**The request**
Please output the data below exactly as given, starting at its first line and stopping after the line that contains "1.07, M_greytrim); b.done()".

● ● ● ● ●

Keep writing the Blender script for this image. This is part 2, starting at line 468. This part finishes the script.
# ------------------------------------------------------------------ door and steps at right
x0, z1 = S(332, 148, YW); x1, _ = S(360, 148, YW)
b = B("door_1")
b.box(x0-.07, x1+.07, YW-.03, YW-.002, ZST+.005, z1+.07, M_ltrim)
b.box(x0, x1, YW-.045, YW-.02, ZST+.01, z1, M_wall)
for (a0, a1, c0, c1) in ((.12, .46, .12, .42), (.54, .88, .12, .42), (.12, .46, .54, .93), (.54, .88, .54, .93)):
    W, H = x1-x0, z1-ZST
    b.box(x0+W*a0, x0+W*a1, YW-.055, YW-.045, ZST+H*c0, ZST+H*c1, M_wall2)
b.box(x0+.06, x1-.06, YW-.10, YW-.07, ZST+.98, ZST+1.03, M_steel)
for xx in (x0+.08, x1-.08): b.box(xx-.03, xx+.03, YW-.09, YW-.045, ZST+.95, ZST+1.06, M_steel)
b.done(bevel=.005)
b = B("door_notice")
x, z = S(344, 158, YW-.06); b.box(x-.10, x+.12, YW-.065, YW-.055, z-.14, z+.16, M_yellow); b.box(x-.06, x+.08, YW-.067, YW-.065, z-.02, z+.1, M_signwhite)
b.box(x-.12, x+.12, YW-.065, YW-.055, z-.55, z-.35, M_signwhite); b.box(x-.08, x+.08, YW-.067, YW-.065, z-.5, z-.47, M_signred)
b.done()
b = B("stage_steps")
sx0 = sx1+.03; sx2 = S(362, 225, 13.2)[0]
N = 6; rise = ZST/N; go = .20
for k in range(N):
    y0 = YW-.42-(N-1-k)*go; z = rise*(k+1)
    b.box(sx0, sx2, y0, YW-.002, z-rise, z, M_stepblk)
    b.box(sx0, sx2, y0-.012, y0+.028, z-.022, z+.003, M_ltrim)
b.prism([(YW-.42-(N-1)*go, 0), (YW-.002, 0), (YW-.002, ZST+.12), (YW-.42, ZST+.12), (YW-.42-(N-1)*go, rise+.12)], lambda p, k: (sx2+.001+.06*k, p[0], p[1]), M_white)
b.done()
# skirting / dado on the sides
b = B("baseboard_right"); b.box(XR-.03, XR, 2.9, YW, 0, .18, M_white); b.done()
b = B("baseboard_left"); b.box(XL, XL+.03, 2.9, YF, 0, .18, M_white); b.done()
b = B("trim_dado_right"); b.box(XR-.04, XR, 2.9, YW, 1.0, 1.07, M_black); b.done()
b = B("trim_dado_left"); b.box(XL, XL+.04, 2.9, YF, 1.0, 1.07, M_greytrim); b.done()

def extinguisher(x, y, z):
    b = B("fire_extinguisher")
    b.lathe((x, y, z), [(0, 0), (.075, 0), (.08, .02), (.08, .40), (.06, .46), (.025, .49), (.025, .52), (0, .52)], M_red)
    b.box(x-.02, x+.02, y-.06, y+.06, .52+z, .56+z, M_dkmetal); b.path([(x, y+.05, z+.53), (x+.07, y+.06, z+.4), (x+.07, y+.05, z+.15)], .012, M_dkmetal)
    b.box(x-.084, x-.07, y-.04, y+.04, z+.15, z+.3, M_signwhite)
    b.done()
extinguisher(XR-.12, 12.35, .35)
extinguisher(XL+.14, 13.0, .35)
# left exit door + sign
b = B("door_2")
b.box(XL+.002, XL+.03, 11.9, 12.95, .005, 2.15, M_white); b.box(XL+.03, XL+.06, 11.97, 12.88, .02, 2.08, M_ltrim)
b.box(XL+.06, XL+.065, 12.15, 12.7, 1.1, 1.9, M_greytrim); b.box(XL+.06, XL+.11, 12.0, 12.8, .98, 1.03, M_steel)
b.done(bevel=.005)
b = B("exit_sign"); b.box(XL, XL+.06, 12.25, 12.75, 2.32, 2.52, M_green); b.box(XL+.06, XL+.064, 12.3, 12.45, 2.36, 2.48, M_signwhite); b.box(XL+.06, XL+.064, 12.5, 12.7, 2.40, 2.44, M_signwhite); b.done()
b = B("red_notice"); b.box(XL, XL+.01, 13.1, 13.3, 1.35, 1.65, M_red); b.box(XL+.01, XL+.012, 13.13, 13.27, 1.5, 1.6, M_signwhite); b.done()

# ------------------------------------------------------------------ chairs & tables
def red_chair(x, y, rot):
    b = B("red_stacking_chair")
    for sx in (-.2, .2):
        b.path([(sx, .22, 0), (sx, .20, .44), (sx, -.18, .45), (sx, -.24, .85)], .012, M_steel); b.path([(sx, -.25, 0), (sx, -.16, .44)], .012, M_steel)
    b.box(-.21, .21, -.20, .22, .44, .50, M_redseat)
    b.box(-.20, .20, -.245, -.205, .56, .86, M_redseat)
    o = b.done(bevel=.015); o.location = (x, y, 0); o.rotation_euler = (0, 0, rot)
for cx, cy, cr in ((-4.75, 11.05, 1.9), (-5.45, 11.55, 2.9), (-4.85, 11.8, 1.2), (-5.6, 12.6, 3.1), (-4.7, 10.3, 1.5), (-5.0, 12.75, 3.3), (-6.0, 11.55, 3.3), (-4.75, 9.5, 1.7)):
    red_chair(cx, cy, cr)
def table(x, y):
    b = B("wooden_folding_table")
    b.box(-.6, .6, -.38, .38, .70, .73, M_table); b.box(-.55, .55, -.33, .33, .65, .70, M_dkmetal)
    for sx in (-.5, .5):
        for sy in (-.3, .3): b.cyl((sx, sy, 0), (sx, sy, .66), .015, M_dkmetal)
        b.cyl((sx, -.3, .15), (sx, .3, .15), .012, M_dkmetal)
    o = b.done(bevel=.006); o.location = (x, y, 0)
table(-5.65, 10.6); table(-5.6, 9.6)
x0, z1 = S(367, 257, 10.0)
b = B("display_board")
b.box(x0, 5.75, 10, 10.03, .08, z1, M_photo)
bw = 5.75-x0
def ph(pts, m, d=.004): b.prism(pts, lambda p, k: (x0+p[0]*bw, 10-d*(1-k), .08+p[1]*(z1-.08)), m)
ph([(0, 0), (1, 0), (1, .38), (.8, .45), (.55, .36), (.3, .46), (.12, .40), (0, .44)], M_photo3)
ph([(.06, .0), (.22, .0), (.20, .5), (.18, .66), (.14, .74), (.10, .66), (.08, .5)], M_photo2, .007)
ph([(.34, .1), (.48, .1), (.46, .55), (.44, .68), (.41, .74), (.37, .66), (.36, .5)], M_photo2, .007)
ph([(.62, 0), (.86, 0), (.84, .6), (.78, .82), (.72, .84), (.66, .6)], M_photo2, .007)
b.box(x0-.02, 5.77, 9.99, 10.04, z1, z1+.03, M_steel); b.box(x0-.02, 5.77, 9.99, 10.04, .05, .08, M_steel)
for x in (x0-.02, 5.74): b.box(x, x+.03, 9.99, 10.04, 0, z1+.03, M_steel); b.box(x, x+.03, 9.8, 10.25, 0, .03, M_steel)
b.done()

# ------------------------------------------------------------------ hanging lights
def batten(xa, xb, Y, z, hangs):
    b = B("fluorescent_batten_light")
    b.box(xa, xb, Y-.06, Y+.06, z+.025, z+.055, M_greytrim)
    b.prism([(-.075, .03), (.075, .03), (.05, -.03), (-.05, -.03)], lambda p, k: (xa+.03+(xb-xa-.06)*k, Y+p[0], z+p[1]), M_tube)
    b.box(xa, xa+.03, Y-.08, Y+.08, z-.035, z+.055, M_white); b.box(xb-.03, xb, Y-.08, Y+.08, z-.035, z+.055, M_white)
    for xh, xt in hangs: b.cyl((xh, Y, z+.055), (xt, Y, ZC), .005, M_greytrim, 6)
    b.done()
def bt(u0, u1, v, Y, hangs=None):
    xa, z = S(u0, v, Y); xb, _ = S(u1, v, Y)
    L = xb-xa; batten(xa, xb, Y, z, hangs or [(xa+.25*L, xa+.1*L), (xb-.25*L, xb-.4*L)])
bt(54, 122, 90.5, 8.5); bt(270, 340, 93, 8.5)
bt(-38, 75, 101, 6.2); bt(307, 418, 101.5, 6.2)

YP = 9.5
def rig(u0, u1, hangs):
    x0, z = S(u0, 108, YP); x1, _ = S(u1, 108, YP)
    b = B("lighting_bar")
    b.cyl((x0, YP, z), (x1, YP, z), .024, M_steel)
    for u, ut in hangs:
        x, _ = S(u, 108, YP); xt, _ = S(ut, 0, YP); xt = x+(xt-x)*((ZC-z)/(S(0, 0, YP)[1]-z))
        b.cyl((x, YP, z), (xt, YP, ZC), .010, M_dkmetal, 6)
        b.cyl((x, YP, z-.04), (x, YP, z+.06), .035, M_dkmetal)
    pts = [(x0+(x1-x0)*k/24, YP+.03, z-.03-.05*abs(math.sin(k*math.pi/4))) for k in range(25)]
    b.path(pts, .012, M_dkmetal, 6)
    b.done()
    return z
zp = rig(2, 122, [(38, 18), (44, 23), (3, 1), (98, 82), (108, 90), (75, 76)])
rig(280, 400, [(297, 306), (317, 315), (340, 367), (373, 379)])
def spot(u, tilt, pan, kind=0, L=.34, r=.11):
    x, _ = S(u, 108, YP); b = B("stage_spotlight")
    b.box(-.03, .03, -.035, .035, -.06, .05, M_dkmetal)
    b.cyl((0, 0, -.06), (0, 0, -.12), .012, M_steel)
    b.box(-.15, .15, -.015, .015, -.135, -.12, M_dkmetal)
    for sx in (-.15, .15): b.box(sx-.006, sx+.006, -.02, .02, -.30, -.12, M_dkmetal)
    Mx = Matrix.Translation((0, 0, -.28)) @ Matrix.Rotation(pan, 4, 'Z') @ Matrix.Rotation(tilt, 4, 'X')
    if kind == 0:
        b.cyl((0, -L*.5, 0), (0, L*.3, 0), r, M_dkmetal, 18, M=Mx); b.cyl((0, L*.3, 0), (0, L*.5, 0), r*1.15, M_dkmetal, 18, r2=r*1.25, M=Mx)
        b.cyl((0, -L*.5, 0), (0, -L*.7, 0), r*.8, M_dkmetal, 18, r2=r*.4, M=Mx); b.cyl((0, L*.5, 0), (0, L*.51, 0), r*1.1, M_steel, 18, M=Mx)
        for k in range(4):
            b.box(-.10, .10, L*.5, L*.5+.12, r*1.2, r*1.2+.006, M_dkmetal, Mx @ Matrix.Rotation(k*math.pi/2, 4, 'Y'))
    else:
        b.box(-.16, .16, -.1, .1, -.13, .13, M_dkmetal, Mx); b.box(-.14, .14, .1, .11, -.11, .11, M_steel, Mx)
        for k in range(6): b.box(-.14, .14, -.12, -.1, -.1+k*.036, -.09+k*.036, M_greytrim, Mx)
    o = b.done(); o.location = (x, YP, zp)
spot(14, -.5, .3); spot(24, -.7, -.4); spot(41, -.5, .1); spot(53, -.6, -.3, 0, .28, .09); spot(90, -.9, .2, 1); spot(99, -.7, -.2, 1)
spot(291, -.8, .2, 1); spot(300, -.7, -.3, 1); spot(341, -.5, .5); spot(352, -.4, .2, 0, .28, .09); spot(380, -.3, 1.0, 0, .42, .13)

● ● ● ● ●

**Final result**
Keep writing the Blender script for this image. This is part 2, starting at line 468. This part finishes the script.
# ------------------------------------------------------------------ door and steps at right
x0, z1 = S(332, 148, YW); x1, _ = S(360, 148, YW)
b = B("door_1")
b.box(x0-.07, x1+.07, YW-.03, YW-.002, ZST+.005, z1+.07, M_ltrim)
b.box(x0, x1, YW-.045, YW-.02, ZST+.01, z1, M_wall)
for (a0, a1, c0, c1) in ((.12, .46, .12, .42), (.54, .88, .12, .42), (.12, .46, .54, .93), (.54, .88, .54, .93)):
    W, H = x1-x0, z1-ZST
    b.box(x0+W*a0, x0+W*a1, YW-.055, YW-.045, ZST+H*c0, ZST+H*c1, M_wall2)
b.box(x0+.06, x1-.06, YW-.10, YW-.07, ZST+.98, ZST+1.03, M_steel)
for xx in (x0+.08, x1-.08): b.box(xx-.03, xx+.03, YW-.09, YW-.045, ZST+.95, ZST+1.06, M_steel)
b.done(bevel=.005)
b = B("door_notice")
x, z = S(344, 158, YW-.06); b.box(x-.10, x+.12, YW-.065, YW-.055, z-.14, z+.16, M_yellow); b.box(x-.06, x+.08, YW-.067, YW-.065, z-.02, z+.1, M_signwhite)
b.box(x-.12, x+.12, YW-.065, YW-.055, z-.55, z-.35, M_signwhite); b.box(x-.08, x+.08, YW-.067, YW-.065, z-.5, z-.47, M_signred)
b.done()
b = B("stage_steps")
sx0 = sx1+.03; sx2 = S(362, 225, 13.2)[0]
N = 6; rise = ZST/N; go = .20
for k in range(N):
    y0 = YW-.42-(N-1-k)*go; z = rise*(k+1)
    b.box(sx0, sx2, y0, YW-.002, z-rise, z, M_stepblk)
    b.box(sx0, sx2, y0-.012, y0+.028, z-.022, z+.003, M_ltrim)
b.prism([(YW-.42-(N-1)*go, 0), (YW-.002, 0), (YW-.002, ZST+.12), (YW-.42, ZST+.12), (YW-.42-(N-1)*go, rise+.12)], lambda p, k: (sx2+.001+.06*k, p[0], p[1]), M_white)
b.done()
# skirting / dado on the sides
b = B("baseboard_right"); b.box(XR-.03, XR, 2.9, YW, 0, .18, M_white); b.done()
b = B("baseboard_left"); b.box(XL, XL+.03, 2.9, YF, 0, .18, M_white); b.done()
b = B("trim_dado_right"); b.box(XR-.04, XR, 2.9, YW, 1.0, 1.07, M_black); b.done()
b = B("trim_dado_left"); b.box(XL, XL+.04, 2.9, YF, 1.0, 1.07, M_greytrim); b.done()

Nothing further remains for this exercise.